Das ist nichts Neues. Neu ist indes die Radikalität der Aggression. "Wer nicht mit uns ist, ist gegen uns" verkündete Bush und rief den permanenten Präventivkrieg gegen jegliche wirkliche und vermeintliche Opposition zum US-geführten Kapitalismus aus – eine Opposition, die vom globalen Medienapparat über einen Kamm scherend als terroristisch bezeichnet wird.

Darauf hat die Antiglobalisierungsbewegung mit dem WSF an ihrer Spitze keine Antwort.

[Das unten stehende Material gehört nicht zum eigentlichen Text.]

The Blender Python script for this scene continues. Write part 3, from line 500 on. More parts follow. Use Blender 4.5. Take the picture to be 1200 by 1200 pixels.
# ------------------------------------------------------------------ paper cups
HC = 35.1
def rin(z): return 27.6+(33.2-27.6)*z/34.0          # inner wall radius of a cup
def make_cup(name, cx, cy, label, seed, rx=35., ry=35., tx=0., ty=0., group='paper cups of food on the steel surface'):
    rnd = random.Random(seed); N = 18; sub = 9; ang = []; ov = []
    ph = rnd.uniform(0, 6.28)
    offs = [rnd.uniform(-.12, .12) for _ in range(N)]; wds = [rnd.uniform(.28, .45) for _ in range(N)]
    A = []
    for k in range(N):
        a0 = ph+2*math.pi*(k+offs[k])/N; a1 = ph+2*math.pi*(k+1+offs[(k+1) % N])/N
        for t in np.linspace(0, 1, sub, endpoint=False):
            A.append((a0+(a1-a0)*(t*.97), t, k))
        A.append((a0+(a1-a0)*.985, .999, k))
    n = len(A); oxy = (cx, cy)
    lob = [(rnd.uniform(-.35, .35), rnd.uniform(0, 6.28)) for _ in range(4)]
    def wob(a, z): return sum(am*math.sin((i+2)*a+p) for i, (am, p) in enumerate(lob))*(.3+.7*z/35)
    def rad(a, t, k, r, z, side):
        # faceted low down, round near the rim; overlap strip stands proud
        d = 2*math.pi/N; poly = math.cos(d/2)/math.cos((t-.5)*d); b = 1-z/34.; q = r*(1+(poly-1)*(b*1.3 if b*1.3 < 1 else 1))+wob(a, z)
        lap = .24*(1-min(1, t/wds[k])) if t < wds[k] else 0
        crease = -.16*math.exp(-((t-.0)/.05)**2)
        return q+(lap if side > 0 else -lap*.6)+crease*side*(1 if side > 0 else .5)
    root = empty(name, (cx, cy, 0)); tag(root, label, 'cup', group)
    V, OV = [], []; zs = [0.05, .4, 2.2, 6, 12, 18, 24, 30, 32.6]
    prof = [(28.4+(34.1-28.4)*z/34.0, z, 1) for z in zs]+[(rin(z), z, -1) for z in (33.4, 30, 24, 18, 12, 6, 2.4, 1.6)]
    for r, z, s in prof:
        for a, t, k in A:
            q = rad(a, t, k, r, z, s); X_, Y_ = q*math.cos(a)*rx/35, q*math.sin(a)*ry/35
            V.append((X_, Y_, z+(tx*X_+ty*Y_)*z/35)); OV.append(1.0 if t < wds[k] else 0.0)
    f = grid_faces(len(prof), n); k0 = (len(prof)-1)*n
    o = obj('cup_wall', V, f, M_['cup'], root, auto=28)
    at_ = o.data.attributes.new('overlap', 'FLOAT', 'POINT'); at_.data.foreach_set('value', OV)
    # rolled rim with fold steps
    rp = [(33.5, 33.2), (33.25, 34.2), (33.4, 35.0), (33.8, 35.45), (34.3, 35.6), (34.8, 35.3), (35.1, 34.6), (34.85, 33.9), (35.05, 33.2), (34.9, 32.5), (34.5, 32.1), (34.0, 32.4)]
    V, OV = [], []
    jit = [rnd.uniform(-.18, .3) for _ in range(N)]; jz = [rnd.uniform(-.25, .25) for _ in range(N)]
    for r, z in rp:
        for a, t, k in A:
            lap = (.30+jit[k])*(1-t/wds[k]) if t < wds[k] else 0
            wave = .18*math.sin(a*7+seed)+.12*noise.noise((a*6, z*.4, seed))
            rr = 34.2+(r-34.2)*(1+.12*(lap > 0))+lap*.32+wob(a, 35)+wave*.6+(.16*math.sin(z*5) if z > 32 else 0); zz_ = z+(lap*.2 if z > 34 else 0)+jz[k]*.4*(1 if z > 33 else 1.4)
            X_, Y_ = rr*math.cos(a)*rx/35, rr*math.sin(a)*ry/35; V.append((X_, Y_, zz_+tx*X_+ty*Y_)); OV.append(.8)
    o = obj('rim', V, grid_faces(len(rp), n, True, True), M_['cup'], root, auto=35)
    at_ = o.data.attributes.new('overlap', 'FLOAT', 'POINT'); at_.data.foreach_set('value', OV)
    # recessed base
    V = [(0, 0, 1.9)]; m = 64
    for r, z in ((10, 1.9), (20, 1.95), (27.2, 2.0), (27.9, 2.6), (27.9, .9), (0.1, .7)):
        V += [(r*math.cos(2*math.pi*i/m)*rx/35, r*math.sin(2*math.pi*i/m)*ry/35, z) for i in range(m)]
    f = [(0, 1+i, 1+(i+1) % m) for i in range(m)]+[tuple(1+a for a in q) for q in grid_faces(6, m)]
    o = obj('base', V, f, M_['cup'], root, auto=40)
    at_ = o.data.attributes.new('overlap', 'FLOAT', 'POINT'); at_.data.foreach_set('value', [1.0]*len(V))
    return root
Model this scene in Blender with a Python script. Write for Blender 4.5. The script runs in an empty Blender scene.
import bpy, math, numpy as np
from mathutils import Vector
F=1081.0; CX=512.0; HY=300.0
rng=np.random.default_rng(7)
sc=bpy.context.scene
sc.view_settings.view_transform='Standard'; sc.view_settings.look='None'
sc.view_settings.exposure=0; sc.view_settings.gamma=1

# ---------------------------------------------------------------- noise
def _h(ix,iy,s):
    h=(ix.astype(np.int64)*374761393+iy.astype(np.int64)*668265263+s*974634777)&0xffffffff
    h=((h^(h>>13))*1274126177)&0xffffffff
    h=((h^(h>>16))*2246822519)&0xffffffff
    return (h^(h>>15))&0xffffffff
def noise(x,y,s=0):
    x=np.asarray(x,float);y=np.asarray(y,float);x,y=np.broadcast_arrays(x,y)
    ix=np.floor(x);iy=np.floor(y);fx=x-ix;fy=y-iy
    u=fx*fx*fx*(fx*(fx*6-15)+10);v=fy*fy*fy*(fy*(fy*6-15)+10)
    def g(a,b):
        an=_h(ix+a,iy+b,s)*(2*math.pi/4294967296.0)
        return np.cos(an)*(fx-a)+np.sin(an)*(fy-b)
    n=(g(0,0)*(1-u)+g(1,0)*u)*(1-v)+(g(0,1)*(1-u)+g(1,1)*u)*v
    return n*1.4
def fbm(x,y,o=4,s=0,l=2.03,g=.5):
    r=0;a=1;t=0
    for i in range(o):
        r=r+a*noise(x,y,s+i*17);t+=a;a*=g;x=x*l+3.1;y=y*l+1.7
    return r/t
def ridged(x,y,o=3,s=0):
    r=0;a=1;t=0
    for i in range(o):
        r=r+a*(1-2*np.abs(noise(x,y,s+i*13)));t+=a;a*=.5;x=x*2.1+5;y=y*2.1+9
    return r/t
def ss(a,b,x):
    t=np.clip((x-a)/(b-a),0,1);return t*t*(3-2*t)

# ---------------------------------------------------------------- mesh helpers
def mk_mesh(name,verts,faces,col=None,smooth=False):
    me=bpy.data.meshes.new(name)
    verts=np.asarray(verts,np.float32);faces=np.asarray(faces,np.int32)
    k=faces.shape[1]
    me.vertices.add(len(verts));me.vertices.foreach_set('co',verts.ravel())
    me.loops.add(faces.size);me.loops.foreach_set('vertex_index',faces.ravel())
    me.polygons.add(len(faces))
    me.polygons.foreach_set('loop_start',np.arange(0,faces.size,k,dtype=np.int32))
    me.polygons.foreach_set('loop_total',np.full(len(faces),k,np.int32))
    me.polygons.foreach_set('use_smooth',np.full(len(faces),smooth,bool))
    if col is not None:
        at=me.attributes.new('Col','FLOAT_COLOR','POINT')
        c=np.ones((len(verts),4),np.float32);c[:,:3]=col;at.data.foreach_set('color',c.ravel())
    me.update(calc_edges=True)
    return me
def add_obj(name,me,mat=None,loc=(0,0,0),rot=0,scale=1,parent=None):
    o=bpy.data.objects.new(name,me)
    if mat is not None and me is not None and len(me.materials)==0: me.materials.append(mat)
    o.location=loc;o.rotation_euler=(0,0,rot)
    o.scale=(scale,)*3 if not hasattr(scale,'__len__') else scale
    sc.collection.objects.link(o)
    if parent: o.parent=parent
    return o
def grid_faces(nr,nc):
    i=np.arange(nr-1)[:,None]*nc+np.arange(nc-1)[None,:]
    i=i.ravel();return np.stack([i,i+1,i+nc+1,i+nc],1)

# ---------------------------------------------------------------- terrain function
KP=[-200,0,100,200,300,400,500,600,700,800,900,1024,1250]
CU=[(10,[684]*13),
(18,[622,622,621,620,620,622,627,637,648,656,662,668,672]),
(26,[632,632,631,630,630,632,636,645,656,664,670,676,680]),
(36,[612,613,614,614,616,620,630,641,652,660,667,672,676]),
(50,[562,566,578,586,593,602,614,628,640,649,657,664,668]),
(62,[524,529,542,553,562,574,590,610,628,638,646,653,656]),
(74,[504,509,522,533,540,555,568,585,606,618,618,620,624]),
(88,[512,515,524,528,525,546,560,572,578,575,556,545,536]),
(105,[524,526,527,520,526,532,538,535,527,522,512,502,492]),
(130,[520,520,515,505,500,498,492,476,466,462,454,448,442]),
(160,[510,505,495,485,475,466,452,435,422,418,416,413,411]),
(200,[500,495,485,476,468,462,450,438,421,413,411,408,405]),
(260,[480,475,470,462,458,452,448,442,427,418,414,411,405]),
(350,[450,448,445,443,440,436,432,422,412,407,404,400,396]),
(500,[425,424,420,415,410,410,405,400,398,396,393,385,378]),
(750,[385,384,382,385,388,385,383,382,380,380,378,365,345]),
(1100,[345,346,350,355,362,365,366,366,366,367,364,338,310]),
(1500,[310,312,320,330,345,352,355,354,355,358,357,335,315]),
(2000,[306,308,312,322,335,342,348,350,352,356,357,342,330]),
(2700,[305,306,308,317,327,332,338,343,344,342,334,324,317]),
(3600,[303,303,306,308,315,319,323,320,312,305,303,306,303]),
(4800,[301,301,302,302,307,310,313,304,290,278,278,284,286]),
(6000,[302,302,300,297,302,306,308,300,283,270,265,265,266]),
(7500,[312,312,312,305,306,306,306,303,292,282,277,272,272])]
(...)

Mit ihrer linke Variante des Clintonianismus stieß sie sich an den ökonomischen Auswirkungen der Globalisierung, des entfesselten Liberalismus, setzte ihr aber nichts als eine Globalisierung von unten, also einen Liberalismus von unten, entgegen. "Global-Lokal" heißt entsprechend das Schlagwort der WSF-NGOs. Es handelt sich dabei um das Konzept des Komunitarismus, der die vereinzelten Individuen in lokale Interessengemeinschaften zusammenfassen will. Doch die Beziehung dieser untereinander bleibt der globale Markt. Der rote Faden all dieser Konzepte ist die Ausschaltung des Staates, der nationalen Souveränität. Nationalismus erscheint aus dieser Perspektive immer reaktionär, auch wenn er sich gegen die imperialen Zentren richtet. So verkündete der Guru der Bewegung, Toni Negri, dass das Imperium deterritorialisiert sei, kein Zentrum mehr habe. Das nicht nur von einigen Spinnern, sondern regierungsamtlich verfolgte Konzept des Amerikanischen Reiches musste die Bewegung also in ihren Grundfesten erschüttern.

Die nationale Souveränität und der Nationalstaat bleiben das einzige Instrument sich gegen das kapitalistische Imperium zu verteidigen, selbst im Rahmen des Systems. Es bleibt auch das einzig mögliche Forum von politischer Demokratie für die breiten Massen, das nicht Politik durch Markt ersetzt.

Will die Bewegung gegen Globalisierung und Krieg eine Perspektive haben, so muss sie mit der äquidistanten Haltung "Weder Krieg noch Terrorismus" brechen und sich auf die Seite des Widerstands der unterdrückten Völker gegen das US-Imperium stellen – zu aller vorderst des irakischen. Ein selbständiges Antiimperialistisches Forum als Alternative zum WSF und als Türöffner für eine antiimperialistische Front ist nicht nur notwendig, sondern auch möglich.